Rows:
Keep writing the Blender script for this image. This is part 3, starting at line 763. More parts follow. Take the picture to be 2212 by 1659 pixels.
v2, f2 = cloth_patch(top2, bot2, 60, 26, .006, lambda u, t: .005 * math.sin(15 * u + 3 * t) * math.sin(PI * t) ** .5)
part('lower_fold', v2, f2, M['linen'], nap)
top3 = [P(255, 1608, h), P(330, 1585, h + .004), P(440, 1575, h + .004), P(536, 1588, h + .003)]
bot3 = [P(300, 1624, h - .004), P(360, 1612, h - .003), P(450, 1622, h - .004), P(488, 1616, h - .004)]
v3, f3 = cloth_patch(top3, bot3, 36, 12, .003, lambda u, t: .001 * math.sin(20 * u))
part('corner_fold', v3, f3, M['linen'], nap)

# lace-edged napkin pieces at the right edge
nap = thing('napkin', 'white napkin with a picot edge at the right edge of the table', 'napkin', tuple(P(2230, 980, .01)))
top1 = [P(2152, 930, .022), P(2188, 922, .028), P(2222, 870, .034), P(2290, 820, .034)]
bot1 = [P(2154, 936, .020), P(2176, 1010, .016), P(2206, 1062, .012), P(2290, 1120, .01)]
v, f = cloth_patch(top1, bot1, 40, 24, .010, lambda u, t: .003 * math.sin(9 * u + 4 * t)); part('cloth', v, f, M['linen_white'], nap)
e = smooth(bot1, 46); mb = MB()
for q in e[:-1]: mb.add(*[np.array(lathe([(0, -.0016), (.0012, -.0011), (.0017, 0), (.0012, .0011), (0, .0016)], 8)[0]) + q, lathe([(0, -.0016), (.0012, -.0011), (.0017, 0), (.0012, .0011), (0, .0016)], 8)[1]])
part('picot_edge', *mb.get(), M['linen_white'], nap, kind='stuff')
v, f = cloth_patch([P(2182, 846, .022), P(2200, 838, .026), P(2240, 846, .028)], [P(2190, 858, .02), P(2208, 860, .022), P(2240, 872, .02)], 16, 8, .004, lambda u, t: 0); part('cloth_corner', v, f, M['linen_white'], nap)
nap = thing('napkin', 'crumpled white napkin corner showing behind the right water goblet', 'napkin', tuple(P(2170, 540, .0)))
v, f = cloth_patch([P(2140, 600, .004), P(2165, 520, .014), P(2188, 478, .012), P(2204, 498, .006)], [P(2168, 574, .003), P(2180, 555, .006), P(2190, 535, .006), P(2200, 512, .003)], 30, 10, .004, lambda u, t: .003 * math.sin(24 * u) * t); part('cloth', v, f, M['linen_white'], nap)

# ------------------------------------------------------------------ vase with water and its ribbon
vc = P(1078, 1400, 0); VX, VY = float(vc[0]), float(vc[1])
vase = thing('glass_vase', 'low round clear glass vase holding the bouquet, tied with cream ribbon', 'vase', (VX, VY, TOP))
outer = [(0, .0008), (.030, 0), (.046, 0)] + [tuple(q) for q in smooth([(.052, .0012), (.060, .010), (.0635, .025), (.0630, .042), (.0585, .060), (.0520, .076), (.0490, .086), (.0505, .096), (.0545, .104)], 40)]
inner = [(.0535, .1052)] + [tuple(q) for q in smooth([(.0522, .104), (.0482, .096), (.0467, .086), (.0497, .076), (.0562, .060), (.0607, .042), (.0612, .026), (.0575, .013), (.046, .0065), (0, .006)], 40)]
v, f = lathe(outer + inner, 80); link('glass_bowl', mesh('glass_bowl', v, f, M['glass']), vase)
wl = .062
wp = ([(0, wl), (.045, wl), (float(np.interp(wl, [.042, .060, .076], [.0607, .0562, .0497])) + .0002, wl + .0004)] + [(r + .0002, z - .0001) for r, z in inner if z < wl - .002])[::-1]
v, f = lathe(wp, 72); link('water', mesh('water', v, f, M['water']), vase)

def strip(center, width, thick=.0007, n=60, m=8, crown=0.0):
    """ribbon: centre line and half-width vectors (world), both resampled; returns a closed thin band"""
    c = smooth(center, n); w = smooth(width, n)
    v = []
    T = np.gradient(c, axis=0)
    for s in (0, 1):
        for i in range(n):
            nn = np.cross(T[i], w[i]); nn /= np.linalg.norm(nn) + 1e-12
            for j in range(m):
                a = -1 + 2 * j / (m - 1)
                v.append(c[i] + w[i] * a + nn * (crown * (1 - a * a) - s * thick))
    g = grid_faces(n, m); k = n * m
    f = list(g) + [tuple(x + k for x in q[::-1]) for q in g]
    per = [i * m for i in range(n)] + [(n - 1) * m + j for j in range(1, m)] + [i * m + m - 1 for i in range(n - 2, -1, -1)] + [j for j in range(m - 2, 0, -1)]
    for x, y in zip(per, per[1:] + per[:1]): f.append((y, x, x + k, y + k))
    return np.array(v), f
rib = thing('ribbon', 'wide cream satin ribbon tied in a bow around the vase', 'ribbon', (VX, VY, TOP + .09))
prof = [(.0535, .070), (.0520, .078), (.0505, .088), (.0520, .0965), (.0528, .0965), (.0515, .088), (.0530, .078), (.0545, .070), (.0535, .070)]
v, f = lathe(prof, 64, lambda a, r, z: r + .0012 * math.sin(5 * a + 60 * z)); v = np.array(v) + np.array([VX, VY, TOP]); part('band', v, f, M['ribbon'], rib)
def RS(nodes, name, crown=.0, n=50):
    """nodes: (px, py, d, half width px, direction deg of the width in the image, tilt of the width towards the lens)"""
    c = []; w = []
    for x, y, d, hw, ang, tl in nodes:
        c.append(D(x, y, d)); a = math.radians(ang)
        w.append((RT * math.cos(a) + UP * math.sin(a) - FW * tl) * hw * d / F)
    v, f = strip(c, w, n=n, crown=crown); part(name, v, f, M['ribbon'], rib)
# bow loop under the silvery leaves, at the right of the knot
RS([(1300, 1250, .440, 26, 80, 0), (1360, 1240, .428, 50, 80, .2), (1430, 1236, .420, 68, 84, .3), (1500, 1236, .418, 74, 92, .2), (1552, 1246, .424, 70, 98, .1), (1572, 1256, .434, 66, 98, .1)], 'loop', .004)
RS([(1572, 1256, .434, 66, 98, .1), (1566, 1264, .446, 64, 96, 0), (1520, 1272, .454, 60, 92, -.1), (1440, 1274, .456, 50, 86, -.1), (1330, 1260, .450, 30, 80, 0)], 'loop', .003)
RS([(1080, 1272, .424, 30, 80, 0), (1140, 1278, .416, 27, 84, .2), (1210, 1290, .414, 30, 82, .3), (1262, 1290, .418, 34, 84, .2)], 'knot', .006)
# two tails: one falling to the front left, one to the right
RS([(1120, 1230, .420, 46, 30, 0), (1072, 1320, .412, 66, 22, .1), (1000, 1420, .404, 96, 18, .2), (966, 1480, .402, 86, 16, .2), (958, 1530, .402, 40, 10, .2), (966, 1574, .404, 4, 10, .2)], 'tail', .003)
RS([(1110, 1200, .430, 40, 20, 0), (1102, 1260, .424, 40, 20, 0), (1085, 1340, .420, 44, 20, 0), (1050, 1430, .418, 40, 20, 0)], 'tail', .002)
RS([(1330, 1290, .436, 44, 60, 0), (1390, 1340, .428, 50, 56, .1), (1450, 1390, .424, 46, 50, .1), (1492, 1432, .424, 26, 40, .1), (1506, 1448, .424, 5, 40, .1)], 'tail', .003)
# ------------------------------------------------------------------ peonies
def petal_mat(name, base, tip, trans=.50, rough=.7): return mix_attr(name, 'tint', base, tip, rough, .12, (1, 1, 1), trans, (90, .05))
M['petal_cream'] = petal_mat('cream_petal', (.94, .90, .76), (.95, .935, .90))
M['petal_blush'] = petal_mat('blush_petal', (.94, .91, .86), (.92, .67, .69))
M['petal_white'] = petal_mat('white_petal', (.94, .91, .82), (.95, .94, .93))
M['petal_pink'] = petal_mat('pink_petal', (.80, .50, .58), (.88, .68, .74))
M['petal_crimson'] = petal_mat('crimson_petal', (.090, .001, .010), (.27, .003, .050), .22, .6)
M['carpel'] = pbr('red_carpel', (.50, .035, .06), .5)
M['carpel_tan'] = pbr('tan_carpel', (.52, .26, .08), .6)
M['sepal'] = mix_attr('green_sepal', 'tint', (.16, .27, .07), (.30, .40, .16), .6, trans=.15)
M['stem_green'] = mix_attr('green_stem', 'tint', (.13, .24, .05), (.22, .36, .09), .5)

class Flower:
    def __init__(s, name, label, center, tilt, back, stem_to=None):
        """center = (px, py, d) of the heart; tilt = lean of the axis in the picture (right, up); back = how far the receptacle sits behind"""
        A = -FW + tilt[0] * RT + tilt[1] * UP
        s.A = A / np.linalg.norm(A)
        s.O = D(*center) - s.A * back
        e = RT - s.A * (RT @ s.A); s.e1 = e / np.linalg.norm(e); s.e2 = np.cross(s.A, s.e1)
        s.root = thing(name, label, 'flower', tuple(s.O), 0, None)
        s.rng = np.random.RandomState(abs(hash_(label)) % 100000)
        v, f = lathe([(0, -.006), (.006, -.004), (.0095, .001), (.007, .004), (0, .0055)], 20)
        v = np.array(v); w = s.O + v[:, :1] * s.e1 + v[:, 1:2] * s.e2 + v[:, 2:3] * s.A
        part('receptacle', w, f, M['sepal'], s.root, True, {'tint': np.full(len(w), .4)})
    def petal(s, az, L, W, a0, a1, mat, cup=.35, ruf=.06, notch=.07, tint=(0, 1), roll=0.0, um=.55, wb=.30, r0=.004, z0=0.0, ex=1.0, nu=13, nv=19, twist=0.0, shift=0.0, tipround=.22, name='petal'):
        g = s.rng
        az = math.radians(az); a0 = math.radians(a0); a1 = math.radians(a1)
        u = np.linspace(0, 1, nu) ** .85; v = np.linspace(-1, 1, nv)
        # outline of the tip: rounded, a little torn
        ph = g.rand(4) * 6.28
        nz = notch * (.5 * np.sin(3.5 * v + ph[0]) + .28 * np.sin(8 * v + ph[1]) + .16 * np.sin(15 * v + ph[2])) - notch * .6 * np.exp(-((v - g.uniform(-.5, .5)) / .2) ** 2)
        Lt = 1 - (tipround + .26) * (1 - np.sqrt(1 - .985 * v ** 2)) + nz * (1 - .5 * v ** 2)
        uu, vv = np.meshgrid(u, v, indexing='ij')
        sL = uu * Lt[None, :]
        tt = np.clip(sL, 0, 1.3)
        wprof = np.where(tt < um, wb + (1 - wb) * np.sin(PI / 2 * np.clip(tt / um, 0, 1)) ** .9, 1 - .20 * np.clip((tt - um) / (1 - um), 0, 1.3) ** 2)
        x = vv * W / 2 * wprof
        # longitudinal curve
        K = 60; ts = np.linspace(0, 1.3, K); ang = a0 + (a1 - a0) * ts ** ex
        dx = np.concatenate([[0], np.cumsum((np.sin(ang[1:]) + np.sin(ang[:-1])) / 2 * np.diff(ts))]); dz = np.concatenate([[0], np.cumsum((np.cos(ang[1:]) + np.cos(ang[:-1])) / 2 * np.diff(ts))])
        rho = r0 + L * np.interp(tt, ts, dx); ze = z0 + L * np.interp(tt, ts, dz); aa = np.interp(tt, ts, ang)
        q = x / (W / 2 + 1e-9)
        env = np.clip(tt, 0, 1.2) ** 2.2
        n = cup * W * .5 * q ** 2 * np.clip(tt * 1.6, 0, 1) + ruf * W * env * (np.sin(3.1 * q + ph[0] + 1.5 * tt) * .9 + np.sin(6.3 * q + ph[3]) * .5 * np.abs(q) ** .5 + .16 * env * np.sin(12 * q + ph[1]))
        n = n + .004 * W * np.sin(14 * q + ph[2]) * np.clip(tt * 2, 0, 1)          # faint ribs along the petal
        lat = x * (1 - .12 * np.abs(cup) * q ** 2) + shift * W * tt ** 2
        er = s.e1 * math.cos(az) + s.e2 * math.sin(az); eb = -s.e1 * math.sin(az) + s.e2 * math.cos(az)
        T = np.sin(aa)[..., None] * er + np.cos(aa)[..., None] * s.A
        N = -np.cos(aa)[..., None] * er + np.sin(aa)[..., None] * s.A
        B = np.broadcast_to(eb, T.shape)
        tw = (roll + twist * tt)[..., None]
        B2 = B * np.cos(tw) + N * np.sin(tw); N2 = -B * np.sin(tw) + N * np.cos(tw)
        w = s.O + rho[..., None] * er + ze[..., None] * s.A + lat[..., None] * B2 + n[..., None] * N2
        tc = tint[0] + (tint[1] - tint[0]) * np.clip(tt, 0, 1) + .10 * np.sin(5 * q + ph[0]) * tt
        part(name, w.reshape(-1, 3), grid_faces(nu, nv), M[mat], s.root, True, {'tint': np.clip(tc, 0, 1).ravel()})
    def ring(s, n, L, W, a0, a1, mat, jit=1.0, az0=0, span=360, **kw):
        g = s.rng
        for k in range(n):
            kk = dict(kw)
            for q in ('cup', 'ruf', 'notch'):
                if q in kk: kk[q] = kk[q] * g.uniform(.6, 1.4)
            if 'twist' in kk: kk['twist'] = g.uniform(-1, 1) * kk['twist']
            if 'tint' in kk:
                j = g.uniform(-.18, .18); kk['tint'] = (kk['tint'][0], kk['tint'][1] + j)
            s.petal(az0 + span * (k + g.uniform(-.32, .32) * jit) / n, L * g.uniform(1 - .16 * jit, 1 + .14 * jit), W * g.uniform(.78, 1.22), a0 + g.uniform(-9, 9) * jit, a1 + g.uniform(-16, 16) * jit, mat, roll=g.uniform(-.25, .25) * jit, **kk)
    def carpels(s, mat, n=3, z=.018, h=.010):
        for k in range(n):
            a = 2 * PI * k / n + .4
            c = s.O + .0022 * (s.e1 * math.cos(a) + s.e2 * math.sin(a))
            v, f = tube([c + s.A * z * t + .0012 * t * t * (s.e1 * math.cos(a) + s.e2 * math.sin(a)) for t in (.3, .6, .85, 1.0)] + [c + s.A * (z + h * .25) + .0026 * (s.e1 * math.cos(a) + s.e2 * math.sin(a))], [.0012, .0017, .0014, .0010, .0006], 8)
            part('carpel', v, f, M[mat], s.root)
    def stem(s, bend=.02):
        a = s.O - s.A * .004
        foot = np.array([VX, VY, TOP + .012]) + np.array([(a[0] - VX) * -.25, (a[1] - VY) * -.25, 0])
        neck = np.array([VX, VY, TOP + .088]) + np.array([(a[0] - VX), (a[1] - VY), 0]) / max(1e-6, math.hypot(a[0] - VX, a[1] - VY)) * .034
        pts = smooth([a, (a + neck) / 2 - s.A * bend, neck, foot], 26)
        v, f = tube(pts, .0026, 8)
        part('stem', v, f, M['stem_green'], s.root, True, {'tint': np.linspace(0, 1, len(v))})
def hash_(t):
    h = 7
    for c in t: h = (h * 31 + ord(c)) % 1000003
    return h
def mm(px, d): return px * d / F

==

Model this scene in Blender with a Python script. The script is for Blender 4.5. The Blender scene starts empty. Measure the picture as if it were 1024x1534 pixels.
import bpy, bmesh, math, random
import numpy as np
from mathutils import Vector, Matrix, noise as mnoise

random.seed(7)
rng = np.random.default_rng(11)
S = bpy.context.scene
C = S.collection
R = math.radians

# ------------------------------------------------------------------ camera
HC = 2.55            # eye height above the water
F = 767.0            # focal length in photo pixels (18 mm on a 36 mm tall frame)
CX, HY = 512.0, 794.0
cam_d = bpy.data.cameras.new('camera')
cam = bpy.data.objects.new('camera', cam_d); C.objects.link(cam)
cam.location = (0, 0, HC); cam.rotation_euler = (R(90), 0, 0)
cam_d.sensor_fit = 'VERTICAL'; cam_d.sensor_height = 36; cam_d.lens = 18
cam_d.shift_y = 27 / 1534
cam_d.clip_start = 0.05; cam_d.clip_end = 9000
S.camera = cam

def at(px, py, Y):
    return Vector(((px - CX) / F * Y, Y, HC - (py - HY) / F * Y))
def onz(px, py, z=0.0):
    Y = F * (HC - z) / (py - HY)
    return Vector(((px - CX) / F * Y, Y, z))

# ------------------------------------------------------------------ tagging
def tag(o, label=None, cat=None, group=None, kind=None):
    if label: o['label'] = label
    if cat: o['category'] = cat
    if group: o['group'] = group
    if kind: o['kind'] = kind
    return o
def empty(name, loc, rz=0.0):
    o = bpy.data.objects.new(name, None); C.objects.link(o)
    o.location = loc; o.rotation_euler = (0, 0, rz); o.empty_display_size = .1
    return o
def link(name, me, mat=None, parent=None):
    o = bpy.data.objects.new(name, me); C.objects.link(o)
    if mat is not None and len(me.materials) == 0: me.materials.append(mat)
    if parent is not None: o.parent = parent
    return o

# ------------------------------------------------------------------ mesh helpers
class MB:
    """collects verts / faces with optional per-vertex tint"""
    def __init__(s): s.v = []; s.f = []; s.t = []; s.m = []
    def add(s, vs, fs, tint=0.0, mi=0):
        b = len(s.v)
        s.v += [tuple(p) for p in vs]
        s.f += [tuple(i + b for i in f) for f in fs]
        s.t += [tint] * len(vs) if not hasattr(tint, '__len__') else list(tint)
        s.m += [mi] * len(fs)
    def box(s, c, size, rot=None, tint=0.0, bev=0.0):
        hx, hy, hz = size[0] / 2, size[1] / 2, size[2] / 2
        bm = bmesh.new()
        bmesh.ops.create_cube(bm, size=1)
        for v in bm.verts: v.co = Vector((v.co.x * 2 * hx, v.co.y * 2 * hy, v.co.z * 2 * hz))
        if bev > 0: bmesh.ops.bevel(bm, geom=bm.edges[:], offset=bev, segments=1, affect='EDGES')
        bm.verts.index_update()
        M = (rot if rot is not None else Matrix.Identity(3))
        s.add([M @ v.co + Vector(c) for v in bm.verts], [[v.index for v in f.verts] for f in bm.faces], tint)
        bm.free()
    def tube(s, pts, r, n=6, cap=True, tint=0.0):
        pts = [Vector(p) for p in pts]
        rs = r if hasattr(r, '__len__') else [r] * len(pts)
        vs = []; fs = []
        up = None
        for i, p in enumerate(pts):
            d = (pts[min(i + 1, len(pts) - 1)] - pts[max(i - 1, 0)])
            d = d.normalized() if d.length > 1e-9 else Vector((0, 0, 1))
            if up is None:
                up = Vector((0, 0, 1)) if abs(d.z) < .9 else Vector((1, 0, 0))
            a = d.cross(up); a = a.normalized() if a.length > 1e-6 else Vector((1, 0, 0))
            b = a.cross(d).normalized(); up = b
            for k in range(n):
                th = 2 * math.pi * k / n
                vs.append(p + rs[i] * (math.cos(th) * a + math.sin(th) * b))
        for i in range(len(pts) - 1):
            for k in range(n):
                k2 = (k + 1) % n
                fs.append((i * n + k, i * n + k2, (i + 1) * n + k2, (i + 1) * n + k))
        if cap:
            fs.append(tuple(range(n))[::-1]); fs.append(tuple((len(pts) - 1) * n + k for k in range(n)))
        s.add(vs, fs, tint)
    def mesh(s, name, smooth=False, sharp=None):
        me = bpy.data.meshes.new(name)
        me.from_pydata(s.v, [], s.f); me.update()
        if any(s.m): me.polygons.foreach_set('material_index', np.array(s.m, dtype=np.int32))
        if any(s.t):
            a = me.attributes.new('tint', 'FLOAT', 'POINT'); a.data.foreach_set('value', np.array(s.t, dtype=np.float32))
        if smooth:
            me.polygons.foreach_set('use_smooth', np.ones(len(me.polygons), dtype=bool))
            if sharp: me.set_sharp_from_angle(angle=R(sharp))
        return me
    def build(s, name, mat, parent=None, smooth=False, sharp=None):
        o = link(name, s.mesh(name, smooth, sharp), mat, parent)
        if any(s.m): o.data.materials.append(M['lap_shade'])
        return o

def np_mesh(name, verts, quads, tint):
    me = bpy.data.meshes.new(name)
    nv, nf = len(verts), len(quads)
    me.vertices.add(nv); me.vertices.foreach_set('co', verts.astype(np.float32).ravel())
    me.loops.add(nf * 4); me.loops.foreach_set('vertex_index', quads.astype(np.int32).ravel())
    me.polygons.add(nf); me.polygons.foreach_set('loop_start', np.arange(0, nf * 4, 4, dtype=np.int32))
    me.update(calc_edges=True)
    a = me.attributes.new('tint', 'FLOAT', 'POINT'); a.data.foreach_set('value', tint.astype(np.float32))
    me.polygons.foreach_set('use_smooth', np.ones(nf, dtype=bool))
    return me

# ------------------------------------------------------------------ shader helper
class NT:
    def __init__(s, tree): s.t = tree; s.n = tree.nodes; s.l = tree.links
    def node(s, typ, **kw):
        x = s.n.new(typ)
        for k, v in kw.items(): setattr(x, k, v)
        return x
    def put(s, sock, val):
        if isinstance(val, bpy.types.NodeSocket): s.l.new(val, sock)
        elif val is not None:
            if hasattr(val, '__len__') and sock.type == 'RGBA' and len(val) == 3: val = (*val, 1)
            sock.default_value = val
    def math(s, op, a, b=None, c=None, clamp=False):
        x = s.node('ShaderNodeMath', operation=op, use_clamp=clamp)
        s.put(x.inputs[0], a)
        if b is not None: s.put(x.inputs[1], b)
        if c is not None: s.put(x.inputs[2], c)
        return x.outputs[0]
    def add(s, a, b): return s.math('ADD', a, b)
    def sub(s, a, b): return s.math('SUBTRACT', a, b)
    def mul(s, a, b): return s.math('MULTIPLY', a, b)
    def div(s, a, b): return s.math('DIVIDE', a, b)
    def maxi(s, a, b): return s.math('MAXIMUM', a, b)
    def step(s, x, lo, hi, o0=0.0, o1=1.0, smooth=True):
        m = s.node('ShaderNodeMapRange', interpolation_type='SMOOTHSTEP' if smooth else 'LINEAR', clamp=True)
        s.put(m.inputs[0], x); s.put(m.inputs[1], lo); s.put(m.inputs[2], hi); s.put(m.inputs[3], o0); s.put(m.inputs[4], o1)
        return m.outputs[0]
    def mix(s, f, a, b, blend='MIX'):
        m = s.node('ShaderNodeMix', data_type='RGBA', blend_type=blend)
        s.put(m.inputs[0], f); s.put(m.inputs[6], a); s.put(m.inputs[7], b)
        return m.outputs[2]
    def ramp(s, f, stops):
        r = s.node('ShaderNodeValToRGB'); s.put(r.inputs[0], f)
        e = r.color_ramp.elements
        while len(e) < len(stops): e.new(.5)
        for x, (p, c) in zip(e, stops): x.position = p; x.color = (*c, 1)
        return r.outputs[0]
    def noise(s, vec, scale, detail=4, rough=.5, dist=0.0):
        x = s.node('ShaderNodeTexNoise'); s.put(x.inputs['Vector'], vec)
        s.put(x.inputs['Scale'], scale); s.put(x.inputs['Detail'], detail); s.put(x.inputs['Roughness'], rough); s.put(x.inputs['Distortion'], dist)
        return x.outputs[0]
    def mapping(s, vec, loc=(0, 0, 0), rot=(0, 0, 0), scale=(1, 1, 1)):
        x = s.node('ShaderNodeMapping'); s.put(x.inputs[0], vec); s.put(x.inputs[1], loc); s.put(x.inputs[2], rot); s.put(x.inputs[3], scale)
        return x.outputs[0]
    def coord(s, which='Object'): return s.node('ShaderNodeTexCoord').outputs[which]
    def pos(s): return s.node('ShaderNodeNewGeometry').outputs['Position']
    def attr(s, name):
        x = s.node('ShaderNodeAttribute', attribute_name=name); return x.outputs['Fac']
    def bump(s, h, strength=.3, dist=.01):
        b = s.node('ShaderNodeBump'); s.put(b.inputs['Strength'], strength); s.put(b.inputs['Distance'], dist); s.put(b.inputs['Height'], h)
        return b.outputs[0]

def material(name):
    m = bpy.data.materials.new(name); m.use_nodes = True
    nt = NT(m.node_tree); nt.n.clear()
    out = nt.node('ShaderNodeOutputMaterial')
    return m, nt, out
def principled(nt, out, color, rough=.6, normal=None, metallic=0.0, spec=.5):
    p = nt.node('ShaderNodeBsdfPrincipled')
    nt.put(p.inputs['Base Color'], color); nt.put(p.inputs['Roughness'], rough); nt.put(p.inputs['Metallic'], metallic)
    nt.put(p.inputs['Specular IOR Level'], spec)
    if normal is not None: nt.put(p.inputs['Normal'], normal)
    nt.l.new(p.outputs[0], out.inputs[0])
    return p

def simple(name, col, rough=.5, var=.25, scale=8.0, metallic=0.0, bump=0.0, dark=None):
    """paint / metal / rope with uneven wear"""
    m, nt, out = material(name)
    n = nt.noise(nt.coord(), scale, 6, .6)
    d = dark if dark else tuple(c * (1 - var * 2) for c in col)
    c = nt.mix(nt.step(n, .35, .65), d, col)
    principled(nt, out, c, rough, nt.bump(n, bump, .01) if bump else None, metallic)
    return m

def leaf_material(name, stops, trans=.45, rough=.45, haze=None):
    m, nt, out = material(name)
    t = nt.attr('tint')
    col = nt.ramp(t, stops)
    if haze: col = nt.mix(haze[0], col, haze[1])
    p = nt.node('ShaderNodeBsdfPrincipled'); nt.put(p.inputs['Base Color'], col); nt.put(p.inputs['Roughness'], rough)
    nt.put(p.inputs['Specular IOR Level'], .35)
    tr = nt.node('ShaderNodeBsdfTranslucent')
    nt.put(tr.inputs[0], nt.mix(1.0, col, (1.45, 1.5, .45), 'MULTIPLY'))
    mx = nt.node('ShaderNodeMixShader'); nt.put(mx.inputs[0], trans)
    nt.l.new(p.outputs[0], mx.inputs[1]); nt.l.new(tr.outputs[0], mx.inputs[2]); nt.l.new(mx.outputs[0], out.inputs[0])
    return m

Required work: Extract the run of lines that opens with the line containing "Model this scene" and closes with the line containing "R = math.radians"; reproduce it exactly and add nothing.

Correct response:
Model this scene in Blender with a Python script. The script is for Blender 4.5. The Blender scene starts empty. Measure the picture as if it were 1024x1534 pixels.
import bpy, bmesh, math, random
import numpy as np
from mathutils import Vector, Matrix, noise as mnoise

random.seed(7)
rng = np.random.default_rng(11)
S = bpy.context.scene
C = S.collection
R = math.radians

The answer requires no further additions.